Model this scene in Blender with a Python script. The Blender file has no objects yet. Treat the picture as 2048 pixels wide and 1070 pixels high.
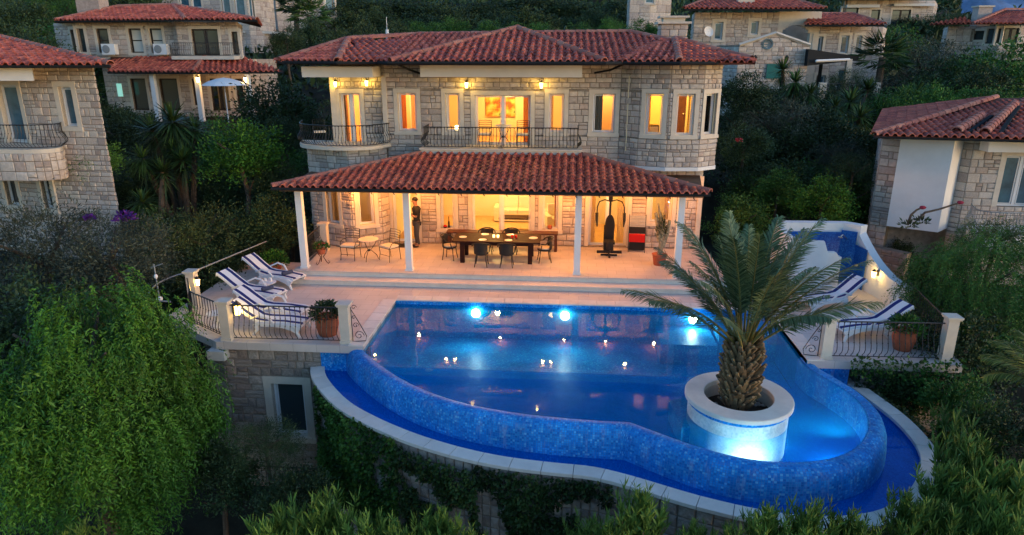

☆ ☆ ☆ ☆ ☆

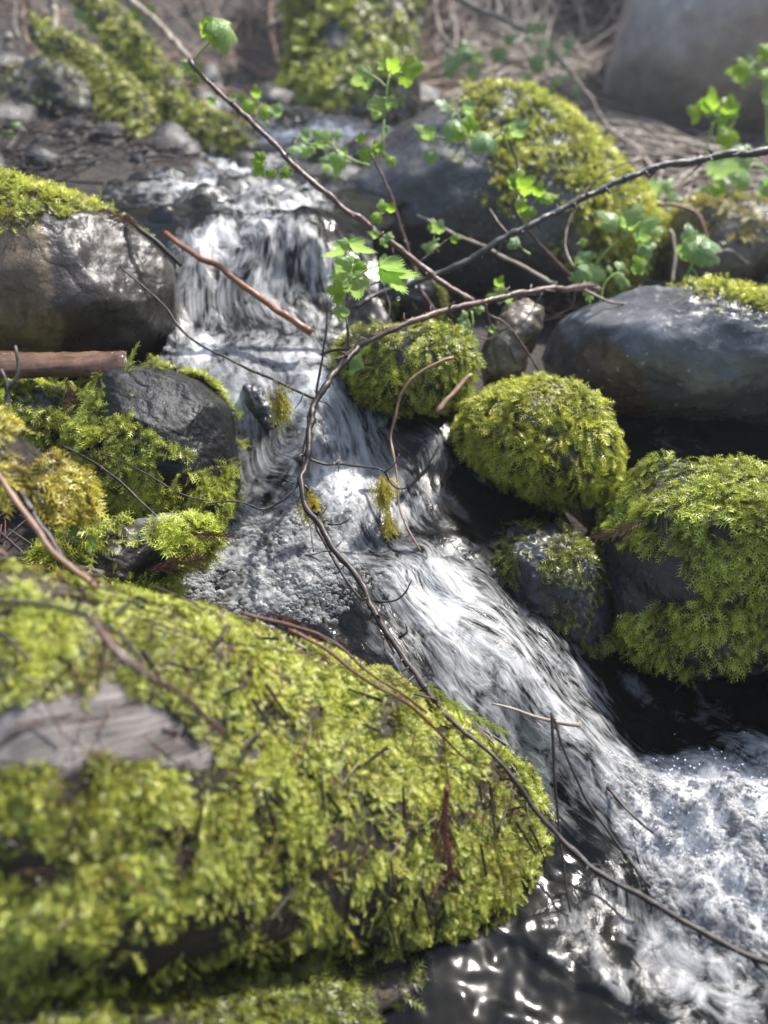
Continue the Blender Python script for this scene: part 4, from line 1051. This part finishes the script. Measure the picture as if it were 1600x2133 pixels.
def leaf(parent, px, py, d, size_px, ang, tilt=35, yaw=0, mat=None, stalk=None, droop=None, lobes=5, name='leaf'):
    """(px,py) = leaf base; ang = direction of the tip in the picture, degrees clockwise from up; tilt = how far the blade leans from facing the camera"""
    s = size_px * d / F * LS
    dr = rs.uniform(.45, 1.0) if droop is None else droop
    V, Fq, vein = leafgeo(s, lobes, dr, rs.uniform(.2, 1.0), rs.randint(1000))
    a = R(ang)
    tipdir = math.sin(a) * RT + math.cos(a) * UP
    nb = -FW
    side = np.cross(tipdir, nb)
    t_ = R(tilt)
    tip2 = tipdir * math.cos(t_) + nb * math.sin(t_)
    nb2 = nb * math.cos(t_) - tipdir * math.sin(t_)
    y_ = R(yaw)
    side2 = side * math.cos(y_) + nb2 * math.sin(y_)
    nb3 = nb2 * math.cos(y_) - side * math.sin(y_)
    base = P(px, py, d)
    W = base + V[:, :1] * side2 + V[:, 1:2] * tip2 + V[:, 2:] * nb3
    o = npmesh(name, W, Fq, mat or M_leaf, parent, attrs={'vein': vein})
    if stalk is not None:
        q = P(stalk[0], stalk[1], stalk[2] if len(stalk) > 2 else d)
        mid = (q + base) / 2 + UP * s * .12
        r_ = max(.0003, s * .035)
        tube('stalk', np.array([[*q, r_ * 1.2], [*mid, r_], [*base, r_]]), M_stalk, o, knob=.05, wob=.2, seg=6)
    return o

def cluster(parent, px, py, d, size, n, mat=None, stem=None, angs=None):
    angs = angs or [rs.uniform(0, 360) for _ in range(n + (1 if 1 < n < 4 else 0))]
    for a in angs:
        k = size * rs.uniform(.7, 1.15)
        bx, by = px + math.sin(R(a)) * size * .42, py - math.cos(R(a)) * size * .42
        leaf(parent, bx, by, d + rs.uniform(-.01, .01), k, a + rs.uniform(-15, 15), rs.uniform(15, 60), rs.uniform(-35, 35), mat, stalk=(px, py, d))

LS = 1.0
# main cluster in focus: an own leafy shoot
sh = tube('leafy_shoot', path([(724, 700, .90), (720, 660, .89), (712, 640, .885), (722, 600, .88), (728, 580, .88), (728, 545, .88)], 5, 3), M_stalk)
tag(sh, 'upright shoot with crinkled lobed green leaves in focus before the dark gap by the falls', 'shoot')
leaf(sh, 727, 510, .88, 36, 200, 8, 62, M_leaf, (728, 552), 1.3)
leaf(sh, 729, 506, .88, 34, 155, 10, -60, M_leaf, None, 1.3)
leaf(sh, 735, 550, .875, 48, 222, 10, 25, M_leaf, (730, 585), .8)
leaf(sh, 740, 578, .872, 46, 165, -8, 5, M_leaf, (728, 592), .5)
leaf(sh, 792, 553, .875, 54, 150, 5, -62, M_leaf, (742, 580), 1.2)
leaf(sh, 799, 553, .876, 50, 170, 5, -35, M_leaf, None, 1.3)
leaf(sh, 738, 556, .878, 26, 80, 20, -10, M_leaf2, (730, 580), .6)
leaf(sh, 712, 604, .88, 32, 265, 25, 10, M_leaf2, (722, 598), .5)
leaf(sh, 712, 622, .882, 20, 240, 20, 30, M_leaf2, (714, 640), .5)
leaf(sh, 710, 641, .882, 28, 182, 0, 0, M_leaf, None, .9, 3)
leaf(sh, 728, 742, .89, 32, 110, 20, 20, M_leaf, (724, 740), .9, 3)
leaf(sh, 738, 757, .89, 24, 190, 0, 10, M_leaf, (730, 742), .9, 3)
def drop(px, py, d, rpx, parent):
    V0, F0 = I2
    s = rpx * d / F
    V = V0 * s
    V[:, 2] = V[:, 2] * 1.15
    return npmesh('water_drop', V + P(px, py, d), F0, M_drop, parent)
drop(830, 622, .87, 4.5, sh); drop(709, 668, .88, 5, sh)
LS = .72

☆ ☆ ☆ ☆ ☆

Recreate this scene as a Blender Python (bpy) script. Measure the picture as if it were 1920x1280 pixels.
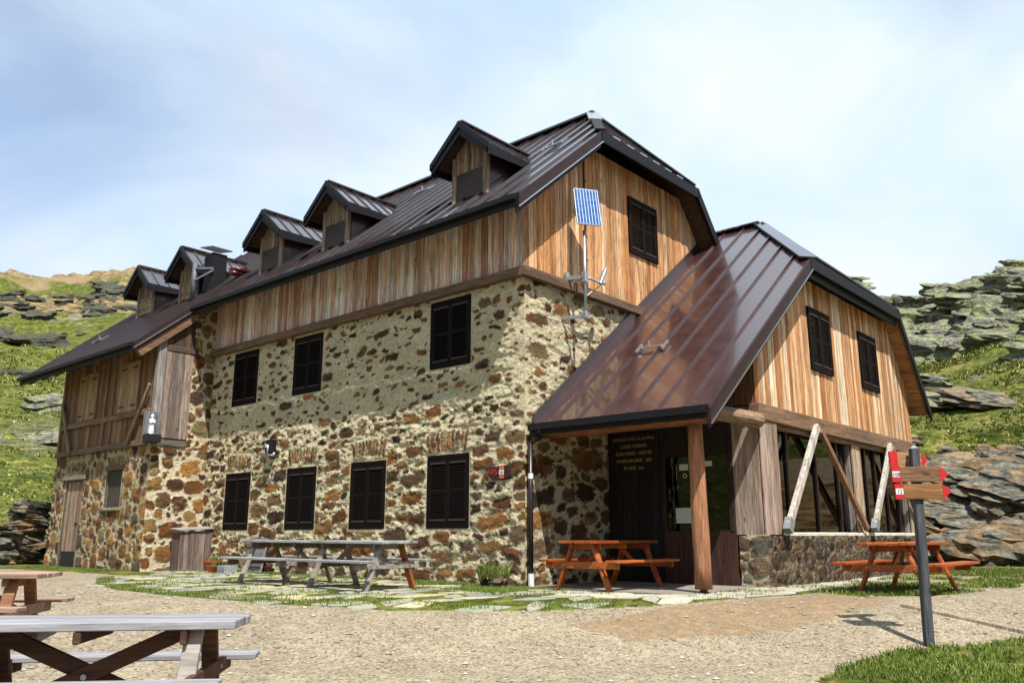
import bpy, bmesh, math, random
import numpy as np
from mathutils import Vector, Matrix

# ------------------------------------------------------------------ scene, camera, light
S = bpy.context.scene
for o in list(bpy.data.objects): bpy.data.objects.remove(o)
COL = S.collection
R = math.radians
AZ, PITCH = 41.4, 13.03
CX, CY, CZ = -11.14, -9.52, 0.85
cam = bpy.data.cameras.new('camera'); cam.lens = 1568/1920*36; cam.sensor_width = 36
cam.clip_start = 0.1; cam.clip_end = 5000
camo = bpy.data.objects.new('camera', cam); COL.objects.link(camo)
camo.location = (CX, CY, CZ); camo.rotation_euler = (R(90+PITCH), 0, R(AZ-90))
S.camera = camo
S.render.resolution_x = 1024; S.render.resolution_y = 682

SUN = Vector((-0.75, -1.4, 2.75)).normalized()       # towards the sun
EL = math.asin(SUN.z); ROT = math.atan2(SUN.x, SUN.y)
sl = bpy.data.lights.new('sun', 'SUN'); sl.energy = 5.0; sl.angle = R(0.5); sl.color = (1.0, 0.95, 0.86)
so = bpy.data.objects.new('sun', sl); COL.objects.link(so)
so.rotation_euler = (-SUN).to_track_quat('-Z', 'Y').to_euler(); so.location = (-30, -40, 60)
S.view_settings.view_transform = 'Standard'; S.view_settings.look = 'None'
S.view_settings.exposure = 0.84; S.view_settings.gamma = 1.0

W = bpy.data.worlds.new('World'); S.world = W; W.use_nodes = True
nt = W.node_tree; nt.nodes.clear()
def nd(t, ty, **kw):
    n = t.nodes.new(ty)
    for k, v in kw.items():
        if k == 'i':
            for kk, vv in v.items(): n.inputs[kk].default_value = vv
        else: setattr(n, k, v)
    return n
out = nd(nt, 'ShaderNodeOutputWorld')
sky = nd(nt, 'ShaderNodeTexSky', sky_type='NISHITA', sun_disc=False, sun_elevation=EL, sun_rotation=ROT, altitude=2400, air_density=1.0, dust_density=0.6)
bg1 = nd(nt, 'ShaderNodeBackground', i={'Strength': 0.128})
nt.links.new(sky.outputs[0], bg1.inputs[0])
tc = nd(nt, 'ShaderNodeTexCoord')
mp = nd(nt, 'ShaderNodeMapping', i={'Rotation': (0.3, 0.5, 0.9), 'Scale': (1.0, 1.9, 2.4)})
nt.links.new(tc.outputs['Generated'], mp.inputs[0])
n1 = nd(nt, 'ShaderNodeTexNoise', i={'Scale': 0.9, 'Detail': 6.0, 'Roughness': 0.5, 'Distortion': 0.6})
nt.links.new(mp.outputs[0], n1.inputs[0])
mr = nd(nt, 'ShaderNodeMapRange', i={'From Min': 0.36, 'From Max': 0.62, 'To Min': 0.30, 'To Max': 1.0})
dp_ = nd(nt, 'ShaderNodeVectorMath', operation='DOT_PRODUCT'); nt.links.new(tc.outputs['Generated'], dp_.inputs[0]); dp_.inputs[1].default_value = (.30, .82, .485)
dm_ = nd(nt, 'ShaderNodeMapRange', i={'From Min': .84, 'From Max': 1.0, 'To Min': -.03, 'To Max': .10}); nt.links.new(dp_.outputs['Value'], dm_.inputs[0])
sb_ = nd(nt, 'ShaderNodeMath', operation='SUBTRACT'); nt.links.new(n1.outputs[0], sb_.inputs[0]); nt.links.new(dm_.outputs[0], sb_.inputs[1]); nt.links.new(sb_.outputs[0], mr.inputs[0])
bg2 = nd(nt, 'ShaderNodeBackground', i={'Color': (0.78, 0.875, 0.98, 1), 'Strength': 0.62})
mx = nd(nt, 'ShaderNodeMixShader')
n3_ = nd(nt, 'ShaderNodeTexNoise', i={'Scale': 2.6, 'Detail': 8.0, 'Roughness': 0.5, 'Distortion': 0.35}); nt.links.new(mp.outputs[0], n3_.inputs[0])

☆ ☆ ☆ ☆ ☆

**WHAT NEEDS TO BE DONE**
Write out word for word the lines above that run from the one with "Recreate this scene" to the one with "S.view_settings.exposure = 0.84;". Include both end lines; exclude the images.

**WRITTEN RESPONSE**
Recreate this scene as a Blender Python (bpy) script. Measure the picture as if it were 1920x1280 pixels.
import bpy, bmesh, math, random
import numpy as np
from mathutils import Vector, Matrix

# ------------------------------------------------------------------ scene, camera, light
S = bpy.context.scene
for o in list(bpy.data.objects): bpy.data.objects.remove(o)
COL = S.collection
R = math.radians
AZ, PITCH = 41.4, 13.03
CX, CY, CZ = -11.14, -9.52, 0.85
cam = bpy.data.cameras.new('camera'); cam.lens = 1568/1920*36; cam.sensor_width = 36
cam.clip_start = 0.1; cam.clip_end = 5000
camo = bpy.data.objects.new('camera', cam); COL.objects.link(camo)
camo.location = (CX, CY, CZ); camo.rotation_euler = (R(90+PITCH), 0, R(AZ-90))
S.camera = camo
S.render.resolution_x = 1024; S.render.resolution_y = 682

SUN = Vector((-0.75, -1.4, 2.75)).normalized()       # towards the sun
EL = math.asin(SUN.z); ROT = math.atan2(SUN.x, SUN.y)
sl = bpy.data.lights.new('sun', 'SUN'); sl.energy = 5.0; sl.angle = R(0.5); sl.color = (1.0, 0.95, 0.86)
so = bpy.data.objects.new('sun', sl); COL.objects.link(so)
so.rotation_euler = (-SUN).to_track_quat('-Z', 'Y').to_euler(); so.location = (-30, -40, 60)
S.view_settings.view_transform = 'Standard'; S.view_settings.look = 'None'
S.view_settings.exposure = 0.84; S.view_settings.gamma = 1.0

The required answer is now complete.